Questionando a recomendação de Jesus, muitos perguntam: mas como eu posso amar meu inimigo? Basta ler esse capítulo d’O EVANGELHO SEGUNDO O ESPIRITISMO, e ali vamos encontrar uma resposta objetiva, lógica – no mínimo, convincente. E vamos entender o porquê da insistência de Jesus na vivência do amor.
É claro que, como irmãos e filhos de um mesmo Pai, temos por obrigação moral dar a todos oportunidade de reabilitação, principalmente aos que caíram em erros clamorosos. Mas cada caso merece um tratamento próprio, até porque uma atitude precipitada pode prejudicar o indivíduo ao invés de ajudá-lo, contribuindo para que venha a transgredir novamente.
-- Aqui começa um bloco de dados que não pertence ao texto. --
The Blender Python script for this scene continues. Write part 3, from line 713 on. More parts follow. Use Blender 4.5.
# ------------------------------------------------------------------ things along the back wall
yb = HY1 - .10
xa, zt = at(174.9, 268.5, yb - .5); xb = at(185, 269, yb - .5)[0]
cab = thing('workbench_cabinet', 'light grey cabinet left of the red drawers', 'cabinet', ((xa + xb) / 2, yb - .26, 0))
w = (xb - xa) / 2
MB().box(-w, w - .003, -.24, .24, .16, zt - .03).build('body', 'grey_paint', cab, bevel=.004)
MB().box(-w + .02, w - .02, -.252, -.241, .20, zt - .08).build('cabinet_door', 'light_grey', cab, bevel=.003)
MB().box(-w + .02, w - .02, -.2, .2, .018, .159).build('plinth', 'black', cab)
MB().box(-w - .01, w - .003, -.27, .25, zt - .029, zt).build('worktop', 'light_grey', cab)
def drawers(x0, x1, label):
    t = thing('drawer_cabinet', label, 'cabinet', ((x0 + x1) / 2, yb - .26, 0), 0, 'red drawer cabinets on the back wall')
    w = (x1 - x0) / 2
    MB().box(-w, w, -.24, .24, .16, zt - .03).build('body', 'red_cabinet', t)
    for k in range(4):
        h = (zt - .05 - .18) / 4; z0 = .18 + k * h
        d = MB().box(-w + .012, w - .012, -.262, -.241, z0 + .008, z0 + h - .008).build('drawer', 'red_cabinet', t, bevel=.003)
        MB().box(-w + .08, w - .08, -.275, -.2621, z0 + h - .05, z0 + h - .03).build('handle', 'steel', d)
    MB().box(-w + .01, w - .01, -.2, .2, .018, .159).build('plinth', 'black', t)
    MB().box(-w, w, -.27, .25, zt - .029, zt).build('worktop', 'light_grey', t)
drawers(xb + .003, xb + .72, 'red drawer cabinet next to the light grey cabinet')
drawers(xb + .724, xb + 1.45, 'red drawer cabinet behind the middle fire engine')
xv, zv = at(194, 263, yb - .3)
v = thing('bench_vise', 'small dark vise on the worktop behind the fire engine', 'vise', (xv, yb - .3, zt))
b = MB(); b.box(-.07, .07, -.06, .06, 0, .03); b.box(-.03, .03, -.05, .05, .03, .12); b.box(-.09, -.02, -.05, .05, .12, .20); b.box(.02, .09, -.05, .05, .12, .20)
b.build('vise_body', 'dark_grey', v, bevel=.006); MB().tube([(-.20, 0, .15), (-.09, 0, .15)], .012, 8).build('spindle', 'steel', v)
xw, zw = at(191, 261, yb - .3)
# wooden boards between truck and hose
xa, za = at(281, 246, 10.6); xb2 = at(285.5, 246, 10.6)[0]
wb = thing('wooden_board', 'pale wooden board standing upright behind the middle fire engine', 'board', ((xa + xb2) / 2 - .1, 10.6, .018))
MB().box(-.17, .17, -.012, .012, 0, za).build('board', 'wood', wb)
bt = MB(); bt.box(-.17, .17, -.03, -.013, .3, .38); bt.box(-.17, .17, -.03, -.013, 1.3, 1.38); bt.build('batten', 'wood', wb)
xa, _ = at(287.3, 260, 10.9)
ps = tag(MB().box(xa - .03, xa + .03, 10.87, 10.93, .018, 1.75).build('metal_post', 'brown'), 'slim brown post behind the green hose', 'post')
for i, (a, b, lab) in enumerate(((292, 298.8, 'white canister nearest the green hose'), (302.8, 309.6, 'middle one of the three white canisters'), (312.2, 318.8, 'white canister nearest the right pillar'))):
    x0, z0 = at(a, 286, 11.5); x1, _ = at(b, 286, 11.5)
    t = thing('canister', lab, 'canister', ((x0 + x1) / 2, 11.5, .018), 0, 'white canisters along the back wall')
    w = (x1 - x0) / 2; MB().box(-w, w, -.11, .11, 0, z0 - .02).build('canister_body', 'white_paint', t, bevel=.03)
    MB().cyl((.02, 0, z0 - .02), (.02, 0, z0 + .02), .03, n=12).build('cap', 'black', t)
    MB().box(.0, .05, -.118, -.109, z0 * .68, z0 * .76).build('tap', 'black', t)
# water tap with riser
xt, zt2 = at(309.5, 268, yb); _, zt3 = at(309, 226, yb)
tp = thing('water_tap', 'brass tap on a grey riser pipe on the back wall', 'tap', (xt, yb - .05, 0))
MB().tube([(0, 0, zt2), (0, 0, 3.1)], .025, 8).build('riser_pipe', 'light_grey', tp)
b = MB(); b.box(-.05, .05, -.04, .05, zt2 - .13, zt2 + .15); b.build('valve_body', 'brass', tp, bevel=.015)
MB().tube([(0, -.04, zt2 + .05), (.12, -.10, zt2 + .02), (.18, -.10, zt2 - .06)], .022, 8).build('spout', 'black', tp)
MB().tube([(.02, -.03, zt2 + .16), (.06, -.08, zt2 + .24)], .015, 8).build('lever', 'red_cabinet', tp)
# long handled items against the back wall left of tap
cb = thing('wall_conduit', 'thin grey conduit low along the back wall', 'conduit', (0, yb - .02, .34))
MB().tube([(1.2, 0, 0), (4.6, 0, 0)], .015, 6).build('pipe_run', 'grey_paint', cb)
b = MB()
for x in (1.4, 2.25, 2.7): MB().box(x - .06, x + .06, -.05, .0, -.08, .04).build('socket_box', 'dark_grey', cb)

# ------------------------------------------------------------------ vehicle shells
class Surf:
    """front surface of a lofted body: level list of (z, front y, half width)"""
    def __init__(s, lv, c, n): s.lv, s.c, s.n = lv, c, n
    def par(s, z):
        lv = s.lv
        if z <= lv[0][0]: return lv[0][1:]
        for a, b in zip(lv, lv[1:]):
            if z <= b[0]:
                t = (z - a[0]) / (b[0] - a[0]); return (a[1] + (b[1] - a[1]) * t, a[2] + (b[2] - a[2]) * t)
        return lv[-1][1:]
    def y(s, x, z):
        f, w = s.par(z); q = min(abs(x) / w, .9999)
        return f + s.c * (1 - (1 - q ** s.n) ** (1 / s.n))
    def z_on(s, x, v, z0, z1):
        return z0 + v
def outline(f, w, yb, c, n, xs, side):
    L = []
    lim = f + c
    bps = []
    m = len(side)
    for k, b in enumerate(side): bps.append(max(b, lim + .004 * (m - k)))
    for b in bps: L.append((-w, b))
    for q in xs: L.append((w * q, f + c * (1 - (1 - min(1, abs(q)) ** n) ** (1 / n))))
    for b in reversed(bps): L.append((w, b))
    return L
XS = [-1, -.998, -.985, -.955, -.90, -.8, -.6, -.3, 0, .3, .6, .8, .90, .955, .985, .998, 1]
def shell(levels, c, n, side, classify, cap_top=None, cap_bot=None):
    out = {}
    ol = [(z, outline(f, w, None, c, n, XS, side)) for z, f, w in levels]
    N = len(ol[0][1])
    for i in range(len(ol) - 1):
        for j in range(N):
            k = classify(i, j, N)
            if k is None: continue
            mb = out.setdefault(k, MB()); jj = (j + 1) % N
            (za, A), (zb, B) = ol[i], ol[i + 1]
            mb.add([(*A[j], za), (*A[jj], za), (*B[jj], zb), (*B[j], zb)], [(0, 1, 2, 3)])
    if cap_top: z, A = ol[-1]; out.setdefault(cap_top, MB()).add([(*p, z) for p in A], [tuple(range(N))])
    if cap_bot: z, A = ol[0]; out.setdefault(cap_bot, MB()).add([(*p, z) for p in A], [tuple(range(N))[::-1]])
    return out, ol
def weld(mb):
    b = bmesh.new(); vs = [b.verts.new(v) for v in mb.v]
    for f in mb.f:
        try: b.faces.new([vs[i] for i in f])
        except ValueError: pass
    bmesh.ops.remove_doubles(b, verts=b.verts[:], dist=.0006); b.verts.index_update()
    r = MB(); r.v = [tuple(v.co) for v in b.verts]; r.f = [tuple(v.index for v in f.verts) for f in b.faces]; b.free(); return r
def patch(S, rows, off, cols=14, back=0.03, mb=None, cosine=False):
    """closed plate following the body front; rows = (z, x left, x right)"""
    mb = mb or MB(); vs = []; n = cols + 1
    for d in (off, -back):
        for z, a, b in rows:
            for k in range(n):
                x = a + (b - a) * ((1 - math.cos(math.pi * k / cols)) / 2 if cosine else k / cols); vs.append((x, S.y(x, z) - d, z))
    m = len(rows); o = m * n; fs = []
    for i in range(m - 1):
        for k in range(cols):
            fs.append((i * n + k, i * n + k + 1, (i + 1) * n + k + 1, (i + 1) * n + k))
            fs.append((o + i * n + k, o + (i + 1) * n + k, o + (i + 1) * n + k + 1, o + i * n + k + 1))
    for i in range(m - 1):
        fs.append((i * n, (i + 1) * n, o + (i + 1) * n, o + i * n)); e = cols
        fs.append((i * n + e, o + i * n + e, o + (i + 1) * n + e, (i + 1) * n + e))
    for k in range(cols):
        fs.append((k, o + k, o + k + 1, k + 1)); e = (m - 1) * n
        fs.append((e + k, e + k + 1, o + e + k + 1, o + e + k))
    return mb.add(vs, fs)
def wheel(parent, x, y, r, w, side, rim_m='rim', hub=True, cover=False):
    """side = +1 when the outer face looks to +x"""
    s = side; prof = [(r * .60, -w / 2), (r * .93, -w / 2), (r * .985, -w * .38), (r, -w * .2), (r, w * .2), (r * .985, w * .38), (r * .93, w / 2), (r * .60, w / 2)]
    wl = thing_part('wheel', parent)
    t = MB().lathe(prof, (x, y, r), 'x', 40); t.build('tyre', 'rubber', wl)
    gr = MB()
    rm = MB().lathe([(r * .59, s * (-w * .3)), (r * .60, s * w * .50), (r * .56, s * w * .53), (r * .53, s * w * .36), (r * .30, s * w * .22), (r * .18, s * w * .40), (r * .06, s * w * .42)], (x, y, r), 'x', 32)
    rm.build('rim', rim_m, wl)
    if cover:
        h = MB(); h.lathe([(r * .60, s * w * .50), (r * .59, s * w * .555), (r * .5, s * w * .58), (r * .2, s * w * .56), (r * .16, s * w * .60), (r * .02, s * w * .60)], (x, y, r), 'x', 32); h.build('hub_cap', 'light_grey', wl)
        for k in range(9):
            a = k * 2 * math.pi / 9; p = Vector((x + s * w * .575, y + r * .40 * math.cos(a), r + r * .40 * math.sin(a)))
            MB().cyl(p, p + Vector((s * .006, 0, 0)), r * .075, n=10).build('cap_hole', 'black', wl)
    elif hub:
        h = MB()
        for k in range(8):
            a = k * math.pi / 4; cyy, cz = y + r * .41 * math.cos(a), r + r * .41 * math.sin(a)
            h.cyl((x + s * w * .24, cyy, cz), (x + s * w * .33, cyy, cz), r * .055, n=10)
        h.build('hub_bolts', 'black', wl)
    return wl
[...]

Por isso mesmo, achamos que esse pastor deve ter recebido muita crítica por parte de quem não acredita na capacidade de regeneração do ser humano.
Como não temos como conhecer os reais propósitos da pessoa condenada e muito menos saber de seus reais sentimentos, devemos agir com a cautela necessária para não provocar um estrago maior; no caso, unindo a compreensão à sinceridade, sem que isso venha a representar qualquer tipo de discriminação. Trata-se, evidentemente, de uma precaução natural, para não complicar mais sua vida e a de outras pessoas.
Mesmo assim , a atitude de nomear a condenada à missionária , de que você nos fala, cara ouvinte, pode ter sido a melhor possível, considerando que ela pode atuar diretamente junto aos seus colegas de prisão, mas também pode ter sido precipitada, se lhe der chance de utilizar mal sua missão. Talvez pudesse haver maneiras mais suaves e ponderadas de buscar uma solução adequada.
De qualquer forma, o pastor em questão foi corajoso e se utilizou de um princípio do evangelho, assumindo o risco, que é próprio daqueles que realmente acreditam nos ideais que abraçam. Por isso mesmo, essas pessoas podem ser extremamente úteis em momentos decisivos na vida de Espíritos decaídos que precisam apenas de uma nova oportunidade.